**Provided data**
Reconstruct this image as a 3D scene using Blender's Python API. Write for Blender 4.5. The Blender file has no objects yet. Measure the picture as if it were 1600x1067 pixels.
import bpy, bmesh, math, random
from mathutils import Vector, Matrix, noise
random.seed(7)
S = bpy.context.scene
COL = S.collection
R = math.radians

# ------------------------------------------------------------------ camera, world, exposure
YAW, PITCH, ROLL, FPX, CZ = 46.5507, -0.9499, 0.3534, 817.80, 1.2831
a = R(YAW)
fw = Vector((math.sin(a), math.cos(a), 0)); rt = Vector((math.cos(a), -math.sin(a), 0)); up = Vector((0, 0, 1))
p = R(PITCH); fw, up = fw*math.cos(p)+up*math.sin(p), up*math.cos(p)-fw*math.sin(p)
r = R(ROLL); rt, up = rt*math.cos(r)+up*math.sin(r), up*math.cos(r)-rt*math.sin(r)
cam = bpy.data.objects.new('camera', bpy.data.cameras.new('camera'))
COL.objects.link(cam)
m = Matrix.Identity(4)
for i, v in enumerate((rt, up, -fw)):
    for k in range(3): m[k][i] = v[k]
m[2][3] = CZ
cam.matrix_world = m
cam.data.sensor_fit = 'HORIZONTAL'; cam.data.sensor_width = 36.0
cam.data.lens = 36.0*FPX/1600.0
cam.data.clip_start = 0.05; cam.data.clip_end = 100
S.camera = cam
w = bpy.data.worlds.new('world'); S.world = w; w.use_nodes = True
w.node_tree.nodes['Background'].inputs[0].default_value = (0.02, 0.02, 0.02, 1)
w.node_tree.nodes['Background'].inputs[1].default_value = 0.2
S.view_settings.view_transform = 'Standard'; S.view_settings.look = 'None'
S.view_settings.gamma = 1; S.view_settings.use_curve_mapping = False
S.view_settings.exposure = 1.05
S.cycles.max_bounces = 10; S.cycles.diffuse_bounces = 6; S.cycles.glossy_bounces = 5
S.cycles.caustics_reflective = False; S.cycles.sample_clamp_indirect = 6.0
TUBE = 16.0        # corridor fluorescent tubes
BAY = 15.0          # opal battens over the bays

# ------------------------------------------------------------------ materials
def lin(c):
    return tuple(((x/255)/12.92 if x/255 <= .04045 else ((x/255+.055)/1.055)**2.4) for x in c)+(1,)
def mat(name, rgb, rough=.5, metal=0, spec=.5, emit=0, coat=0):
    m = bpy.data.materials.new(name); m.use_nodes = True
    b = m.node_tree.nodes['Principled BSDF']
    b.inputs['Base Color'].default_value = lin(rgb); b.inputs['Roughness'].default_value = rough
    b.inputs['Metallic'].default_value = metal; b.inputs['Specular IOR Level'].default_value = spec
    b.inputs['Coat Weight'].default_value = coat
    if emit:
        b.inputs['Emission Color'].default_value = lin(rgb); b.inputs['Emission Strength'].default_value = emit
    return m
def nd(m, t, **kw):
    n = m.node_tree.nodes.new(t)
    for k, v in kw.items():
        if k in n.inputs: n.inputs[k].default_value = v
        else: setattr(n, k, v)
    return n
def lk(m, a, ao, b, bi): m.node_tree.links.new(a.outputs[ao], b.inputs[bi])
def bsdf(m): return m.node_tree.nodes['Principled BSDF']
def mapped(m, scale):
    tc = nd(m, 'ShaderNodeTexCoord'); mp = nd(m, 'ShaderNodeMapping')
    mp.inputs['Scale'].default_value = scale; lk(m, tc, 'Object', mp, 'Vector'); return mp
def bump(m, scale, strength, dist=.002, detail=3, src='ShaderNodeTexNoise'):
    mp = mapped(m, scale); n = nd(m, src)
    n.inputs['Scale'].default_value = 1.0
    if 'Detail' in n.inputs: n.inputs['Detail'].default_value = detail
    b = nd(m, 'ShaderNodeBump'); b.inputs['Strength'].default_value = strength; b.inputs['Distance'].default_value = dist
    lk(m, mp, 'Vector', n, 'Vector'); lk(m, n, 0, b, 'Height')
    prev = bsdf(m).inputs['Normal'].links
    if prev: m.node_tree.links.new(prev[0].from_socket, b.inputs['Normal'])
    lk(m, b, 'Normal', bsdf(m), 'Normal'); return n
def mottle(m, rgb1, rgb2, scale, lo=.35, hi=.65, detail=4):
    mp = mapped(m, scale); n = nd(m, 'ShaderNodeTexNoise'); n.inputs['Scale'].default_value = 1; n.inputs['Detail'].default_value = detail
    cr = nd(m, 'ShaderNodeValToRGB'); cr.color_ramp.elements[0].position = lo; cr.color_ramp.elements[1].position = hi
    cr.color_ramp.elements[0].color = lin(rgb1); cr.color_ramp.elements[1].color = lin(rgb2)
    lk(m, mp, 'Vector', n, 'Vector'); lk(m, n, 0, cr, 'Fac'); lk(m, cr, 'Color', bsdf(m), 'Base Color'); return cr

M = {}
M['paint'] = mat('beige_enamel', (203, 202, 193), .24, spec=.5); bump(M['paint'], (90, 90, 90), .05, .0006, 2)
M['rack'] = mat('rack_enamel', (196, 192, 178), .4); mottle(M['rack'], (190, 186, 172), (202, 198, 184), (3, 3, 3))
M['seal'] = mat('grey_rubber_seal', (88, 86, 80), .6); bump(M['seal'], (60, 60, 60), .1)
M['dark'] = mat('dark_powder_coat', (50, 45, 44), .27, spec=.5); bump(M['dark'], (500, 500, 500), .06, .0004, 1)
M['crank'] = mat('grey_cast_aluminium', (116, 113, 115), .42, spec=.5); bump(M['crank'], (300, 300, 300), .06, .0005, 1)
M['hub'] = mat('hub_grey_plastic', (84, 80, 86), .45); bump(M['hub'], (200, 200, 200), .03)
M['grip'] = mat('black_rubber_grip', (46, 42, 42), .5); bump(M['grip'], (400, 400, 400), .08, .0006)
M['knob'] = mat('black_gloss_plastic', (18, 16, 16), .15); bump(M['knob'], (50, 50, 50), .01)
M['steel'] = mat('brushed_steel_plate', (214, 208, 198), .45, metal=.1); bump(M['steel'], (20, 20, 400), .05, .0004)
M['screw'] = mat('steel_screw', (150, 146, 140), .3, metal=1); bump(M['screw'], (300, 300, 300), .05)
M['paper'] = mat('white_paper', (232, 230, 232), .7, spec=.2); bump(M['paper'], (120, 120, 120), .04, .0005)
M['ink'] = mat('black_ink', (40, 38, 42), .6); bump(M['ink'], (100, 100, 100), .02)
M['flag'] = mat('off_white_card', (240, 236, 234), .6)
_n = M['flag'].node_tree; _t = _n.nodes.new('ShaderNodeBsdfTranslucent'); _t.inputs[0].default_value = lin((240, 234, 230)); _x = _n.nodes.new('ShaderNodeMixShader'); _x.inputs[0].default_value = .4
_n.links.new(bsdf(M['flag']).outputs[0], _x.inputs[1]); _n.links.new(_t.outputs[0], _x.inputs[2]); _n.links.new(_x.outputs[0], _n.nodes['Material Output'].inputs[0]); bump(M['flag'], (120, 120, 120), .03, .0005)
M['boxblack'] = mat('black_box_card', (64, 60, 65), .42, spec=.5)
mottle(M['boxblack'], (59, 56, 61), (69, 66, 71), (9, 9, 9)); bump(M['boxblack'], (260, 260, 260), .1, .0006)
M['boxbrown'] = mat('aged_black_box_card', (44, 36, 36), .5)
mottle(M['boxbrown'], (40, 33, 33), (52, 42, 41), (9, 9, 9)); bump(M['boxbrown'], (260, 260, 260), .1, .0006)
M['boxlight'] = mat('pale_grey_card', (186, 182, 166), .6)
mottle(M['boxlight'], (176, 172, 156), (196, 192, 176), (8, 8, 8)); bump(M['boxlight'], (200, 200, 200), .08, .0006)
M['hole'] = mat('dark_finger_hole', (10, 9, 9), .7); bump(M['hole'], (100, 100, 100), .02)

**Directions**
What are the exact lines from the beginning of the material through the line containing "R = math.radians"? Write out those lines alone.

**Task result**
Reconstruct this image as a 3D scene using Blender's Python API. Write for Blender 4.5. The Blender file has no objects yet. Measure the picture as if it were 1600x1067 pixels.
import bpy, bmesh, math, random
from mathutils import Vector, Matrix, noise
random.seed(7)
S = bpy.context.scene
COL = S.collection
R = math.radians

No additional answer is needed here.